The Circle, by Tamora Pierce; The Young Wizards, by Diane Duane

The books that come to mind immediately are from my thankfully unproblematic faves, Tamora Pierce and Diane Duane. They’re both wizardry magic series. There’s the Circle series from Tamora Pierce. Those books are so important to me because they actually did have lesbian main characters and the mentors in some of those books were queer. And they were explicitly queer. They weren’t just like after you read them five years later, the author said that they were queer and we just didn’t know it. They were actually lesbians, which is important to know. And they were always defying tropes of respectability, which I also love.

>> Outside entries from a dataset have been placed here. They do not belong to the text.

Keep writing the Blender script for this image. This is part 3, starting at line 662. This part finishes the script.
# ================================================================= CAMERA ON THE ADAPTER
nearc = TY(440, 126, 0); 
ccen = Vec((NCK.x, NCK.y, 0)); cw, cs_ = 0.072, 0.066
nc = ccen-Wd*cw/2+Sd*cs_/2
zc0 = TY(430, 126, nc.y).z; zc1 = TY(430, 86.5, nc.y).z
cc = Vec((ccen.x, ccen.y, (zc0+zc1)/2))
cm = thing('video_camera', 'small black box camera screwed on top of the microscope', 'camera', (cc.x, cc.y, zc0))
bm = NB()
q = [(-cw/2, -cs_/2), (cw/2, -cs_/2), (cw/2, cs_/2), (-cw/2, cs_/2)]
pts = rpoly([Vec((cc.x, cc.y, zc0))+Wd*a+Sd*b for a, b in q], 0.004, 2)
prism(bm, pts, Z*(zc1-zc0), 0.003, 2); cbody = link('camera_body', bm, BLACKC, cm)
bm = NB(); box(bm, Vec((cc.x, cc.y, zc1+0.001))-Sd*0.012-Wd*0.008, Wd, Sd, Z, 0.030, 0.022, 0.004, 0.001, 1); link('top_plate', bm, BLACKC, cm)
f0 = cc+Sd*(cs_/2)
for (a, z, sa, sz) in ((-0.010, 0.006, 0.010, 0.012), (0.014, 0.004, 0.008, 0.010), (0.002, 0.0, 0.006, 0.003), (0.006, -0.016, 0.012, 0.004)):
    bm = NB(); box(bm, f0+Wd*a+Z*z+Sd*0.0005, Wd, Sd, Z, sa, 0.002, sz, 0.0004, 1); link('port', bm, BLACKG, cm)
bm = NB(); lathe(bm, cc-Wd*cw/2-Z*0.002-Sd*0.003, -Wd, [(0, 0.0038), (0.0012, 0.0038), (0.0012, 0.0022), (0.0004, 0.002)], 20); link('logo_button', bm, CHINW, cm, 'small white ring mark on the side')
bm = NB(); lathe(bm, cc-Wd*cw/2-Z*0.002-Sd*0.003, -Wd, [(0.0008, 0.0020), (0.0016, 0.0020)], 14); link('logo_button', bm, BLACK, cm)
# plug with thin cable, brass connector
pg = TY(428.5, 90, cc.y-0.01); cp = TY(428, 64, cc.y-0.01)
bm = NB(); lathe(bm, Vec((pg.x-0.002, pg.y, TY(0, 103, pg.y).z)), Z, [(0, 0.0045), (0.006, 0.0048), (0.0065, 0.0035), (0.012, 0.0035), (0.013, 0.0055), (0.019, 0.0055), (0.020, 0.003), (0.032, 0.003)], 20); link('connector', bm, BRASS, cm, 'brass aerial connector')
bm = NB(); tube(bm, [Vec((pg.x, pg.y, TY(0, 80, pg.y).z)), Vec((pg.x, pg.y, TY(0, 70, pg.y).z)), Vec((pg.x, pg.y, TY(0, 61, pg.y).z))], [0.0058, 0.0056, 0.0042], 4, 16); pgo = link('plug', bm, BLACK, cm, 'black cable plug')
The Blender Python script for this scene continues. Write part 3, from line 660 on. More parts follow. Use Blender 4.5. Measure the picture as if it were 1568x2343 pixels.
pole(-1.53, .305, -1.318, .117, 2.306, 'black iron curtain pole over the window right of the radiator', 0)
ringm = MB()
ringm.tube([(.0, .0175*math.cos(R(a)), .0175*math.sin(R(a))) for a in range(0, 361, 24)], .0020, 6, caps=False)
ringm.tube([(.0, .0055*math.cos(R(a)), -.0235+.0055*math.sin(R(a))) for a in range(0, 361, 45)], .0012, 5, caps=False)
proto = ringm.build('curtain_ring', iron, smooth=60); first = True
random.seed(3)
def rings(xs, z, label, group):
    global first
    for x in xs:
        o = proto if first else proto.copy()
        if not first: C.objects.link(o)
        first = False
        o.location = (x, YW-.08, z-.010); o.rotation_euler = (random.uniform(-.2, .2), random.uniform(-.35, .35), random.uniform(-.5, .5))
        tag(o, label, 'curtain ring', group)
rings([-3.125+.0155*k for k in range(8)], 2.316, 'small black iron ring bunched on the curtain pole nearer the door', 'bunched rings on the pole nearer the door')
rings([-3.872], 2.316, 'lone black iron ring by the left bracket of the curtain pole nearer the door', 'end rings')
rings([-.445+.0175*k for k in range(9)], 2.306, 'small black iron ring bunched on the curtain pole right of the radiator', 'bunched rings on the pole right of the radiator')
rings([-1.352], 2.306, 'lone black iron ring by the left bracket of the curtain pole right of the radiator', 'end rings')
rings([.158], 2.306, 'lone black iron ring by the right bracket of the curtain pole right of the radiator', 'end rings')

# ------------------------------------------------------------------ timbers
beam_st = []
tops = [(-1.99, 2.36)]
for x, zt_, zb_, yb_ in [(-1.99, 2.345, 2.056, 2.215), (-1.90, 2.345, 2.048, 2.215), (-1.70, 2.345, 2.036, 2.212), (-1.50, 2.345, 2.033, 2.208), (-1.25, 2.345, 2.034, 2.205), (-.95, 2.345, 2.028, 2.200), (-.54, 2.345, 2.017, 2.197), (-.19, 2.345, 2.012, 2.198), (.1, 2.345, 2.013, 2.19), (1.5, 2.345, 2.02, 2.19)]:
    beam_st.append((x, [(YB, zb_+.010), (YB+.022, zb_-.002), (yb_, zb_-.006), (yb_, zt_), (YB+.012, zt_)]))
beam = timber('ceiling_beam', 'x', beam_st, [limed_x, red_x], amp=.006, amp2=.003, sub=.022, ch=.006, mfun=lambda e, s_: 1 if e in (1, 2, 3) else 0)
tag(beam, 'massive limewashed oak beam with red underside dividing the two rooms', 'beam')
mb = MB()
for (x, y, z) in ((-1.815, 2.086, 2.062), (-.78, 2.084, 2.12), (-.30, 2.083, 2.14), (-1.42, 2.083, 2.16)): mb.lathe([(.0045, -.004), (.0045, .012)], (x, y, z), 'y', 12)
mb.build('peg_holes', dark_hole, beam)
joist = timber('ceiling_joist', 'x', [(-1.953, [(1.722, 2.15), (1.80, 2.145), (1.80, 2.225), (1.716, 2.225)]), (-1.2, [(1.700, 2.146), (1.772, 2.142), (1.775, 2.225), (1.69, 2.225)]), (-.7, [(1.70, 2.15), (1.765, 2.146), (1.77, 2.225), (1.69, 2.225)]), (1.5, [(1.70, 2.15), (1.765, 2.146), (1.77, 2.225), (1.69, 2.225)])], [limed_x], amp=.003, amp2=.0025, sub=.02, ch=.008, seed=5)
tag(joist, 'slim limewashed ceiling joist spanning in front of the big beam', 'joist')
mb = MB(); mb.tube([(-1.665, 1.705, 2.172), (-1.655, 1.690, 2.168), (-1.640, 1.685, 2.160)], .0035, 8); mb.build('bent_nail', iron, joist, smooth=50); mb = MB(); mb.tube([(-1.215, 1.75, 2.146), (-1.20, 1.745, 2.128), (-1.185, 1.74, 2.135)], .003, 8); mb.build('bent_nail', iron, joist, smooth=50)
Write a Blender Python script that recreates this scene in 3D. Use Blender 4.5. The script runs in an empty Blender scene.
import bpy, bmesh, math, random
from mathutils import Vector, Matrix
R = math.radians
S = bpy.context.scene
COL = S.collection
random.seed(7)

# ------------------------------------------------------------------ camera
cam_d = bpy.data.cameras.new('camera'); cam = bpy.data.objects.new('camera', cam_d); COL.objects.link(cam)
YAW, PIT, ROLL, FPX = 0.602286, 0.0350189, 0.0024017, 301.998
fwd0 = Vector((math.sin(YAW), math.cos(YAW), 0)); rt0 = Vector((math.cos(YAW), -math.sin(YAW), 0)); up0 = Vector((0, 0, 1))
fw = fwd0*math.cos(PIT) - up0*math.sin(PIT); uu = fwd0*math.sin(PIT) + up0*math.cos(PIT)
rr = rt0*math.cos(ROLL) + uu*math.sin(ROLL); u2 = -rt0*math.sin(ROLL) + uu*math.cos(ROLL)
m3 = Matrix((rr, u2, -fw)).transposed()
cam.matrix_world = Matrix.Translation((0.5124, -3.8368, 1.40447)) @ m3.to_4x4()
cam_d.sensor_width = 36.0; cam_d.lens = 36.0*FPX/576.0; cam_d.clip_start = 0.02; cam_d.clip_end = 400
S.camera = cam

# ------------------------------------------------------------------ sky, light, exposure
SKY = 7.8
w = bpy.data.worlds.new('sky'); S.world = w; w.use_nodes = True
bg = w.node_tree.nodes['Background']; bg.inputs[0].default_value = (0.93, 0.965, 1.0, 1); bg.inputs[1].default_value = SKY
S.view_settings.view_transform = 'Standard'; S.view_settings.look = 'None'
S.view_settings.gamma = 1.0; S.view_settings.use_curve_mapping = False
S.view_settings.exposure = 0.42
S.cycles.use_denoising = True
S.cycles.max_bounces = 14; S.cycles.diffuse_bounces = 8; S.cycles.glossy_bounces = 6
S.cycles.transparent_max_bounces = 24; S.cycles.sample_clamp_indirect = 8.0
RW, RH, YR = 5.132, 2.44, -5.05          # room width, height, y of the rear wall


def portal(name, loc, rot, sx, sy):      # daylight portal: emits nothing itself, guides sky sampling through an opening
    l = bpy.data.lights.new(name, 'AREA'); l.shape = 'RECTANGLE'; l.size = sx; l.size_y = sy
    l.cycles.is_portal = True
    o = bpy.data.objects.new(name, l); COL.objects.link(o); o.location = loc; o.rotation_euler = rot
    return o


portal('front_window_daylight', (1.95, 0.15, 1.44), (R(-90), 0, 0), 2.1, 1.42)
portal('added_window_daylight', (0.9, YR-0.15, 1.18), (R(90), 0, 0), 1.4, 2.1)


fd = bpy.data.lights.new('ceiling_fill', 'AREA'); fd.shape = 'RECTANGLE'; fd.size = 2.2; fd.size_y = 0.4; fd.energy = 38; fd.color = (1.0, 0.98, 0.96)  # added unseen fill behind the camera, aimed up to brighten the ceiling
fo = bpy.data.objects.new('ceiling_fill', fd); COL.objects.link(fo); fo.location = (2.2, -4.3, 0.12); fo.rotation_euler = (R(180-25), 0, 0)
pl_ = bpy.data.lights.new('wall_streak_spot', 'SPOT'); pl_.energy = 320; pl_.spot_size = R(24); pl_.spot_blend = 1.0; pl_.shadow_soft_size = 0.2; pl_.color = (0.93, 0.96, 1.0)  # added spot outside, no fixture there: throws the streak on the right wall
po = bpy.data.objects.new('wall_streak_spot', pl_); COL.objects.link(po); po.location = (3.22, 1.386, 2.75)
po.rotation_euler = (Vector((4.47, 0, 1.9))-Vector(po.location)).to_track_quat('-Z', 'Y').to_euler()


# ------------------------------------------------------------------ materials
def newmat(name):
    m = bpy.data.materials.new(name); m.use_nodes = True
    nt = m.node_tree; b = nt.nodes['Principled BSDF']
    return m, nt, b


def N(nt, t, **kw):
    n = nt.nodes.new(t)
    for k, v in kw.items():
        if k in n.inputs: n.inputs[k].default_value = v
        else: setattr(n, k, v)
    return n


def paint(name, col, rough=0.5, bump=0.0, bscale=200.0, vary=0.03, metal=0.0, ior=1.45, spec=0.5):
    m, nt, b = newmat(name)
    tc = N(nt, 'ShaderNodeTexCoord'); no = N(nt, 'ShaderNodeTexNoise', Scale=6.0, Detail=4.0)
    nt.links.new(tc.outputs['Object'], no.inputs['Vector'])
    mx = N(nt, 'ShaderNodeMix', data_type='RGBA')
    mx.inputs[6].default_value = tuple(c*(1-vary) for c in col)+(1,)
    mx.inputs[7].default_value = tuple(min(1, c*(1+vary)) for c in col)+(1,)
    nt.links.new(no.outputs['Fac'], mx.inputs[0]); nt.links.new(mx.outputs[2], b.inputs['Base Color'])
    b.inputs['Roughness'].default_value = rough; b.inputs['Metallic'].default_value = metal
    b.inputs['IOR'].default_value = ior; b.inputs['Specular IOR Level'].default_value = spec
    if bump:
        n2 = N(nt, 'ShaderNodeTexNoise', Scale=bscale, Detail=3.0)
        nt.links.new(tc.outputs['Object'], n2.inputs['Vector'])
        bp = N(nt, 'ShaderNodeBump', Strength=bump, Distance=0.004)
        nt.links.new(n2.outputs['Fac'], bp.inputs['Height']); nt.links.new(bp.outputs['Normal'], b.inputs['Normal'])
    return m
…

The most important series to me though was the Young Wizard series by Diane Duane. I am so glad that I read that before I read, Harry Potter or whatever, because it combines so many ideas that I still I owe to her for introducing to me to because the whole idea that you would even be able to be a wizard in this world is that you have to take a wizard’s version of the Hippocratic Oath. So it presents to you as a kid with this idea that you have a responsibility to the universe to use your energy wisely, to help other people, and that anything you do relies on the fact that you have energy and you can’t waste it, and you’re a part of a community that will help you. And the younger you are, the more power you have in this universe. But that doesn’t mean that as you get older, you become weaker. It just means that you have to use your wisdom differently to help other people.

My Chemical Romance

Well I’m from New Jersey, so I am legally obligated to say My Chemical Romance. One of my favorite moments of my young 20s of suffering was me and my friend had just broken up with people and we were miserable. So we went on a friend date. And we went to the Poconos to go look at abandoned love hotels and go bowling. And then we went and rolled around on the grass in front of the My Chemical Romance high school. It was really restorative. So I stan My Chemical Romance.

The Original Rookie Crew

I had no like role models when I was a super baby gay, I just disappeared in books that I liked. And then I grew up primarily on the internet, like my entire life from like 12 onwards is online and I’m fine with that. I’m lucky to have found the people that I found at such an early age. I discovered feminism and all of these aspects of my life in real time when I was 15, when I became friends with the original Rookie crew. I was lucky that this group of people were also in different stages of their lives. So they had different advice and comraderies to offer me. They’re the ones that introduced me to other people that were LGBTQ in the crew. To have cool adults that supported us, didn’t make us feel like we were infantilized, and were excited to share a cultural history with us — that was so important.